The curse and the blessing is that Proust died before he could give the final sign off on these manuscripts before publication. A curse because he most certainly would have removed or resolved many errors, and extended or rewritten many parts which are its weakest sections. A blessing in that, to be sure, there are in this and the next volume several obvious errors which a good copy editor would have detected and eliminated, but with time have become such a part of Proustian lore that they can no more be removed than say Jimmy Durante's nose shortened or Richard Burton's pockmarks removed or Marilyn Manson's makeup wiped clean.

And if one has lasted this long, the addiction to Proust's peregrinations from the plot to discuss seemingly unrelated topics and issues in minute detail - as seen from the other end of binoculars, as Roger Shattuck writes in Proust's Binoculars- one will not be at all bothered about any perceived sloppiness in these last two volumes. On the contrary, one will feel proud to detect them for oneself, and have a private chuckle about it as Proust is forgiven for what would be unacceptable by today's publishing standards.

SO don't wait four more years - you'll not care by then or have forgotten much of the threads of the protean plot which keeps all volumes tied into one - for most of what is written in these last volumes is the rich reward the reader deserves after having hung in there until the end, to discover the final fate and full identities of all the rich and lively characters we have come to love - Charlus and St Loup, Albertine and Gilberte, oh, and Mme Potbus' maid - remember her?


The Prisoner and the Fugitive translated by Carol Clark

This is almost a novel within the novel as it deals in two parts with the final resolution of the narrator's relationship to Albertine, this character who, more so than any other, the narrator has kept directly from the reader's curious view and desire to know her in her own voice.
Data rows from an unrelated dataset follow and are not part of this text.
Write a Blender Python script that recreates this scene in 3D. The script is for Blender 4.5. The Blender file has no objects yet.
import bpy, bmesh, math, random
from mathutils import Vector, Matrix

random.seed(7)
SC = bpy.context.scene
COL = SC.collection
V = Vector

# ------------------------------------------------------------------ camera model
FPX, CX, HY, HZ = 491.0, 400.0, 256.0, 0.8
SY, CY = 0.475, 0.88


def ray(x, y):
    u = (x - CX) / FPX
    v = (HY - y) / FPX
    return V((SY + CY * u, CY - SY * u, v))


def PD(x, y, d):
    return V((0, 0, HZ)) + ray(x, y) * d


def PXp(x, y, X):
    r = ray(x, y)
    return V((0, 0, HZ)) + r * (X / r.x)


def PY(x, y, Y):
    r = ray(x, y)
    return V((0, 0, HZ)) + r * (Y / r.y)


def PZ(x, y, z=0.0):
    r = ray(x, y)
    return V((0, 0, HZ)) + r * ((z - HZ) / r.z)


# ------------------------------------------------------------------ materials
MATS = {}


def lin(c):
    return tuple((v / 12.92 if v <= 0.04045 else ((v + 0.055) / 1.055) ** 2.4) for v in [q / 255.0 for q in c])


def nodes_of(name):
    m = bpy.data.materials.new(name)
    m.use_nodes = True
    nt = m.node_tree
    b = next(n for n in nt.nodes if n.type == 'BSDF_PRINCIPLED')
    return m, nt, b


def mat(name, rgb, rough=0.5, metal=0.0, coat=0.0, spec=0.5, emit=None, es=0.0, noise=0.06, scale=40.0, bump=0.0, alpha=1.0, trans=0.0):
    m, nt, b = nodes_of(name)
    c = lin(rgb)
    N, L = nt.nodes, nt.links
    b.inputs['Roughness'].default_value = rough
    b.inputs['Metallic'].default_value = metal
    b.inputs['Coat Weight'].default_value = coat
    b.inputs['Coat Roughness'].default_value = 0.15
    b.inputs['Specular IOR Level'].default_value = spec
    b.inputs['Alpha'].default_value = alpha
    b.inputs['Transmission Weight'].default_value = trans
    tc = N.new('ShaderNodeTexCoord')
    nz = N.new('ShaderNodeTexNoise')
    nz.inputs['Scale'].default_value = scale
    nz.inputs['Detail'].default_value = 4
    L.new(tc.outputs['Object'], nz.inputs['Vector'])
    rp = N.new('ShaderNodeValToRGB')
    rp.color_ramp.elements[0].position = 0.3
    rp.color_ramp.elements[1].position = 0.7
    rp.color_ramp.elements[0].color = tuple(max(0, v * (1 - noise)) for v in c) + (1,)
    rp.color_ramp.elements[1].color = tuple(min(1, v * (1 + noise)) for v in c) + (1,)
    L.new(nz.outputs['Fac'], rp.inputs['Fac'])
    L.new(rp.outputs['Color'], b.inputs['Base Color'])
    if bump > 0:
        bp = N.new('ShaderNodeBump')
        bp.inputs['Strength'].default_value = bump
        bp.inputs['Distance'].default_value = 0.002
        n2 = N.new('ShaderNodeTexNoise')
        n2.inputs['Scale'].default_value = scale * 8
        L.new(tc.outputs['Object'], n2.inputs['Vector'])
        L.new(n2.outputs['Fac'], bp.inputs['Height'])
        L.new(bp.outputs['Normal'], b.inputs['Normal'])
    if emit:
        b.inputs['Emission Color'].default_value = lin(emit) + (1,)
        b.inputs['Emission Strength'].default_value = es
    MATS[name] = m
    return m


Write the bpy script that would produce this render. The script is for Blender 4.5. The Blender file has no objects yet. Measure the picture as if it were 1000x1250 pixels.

Finding Time Again translated by Ian Patterson

The fates of the rest of the characters are revealed, and the narrator in this last volume himself ages (or catches up to the age at which he began telling this long story -- and we will learn why he had to write it all before his death, as the line between fiction and reality between Marcel the narrator and Marcel the famed French writer nearly disappears). This is the volume where, winding down at last from what was always a nebulous plot to one last social scene,like a curtain call, all the characters take their final bows together in old age (either still alive or in the narrator's memory of them). And there are some great surprises left to discover, which hopefully too much reading of Proustian criticism, biographies, and reviews hasn't already revealed to the `well informed but too reluctant to read A la Recherché du Temps Perdu for themselves' lover of literature.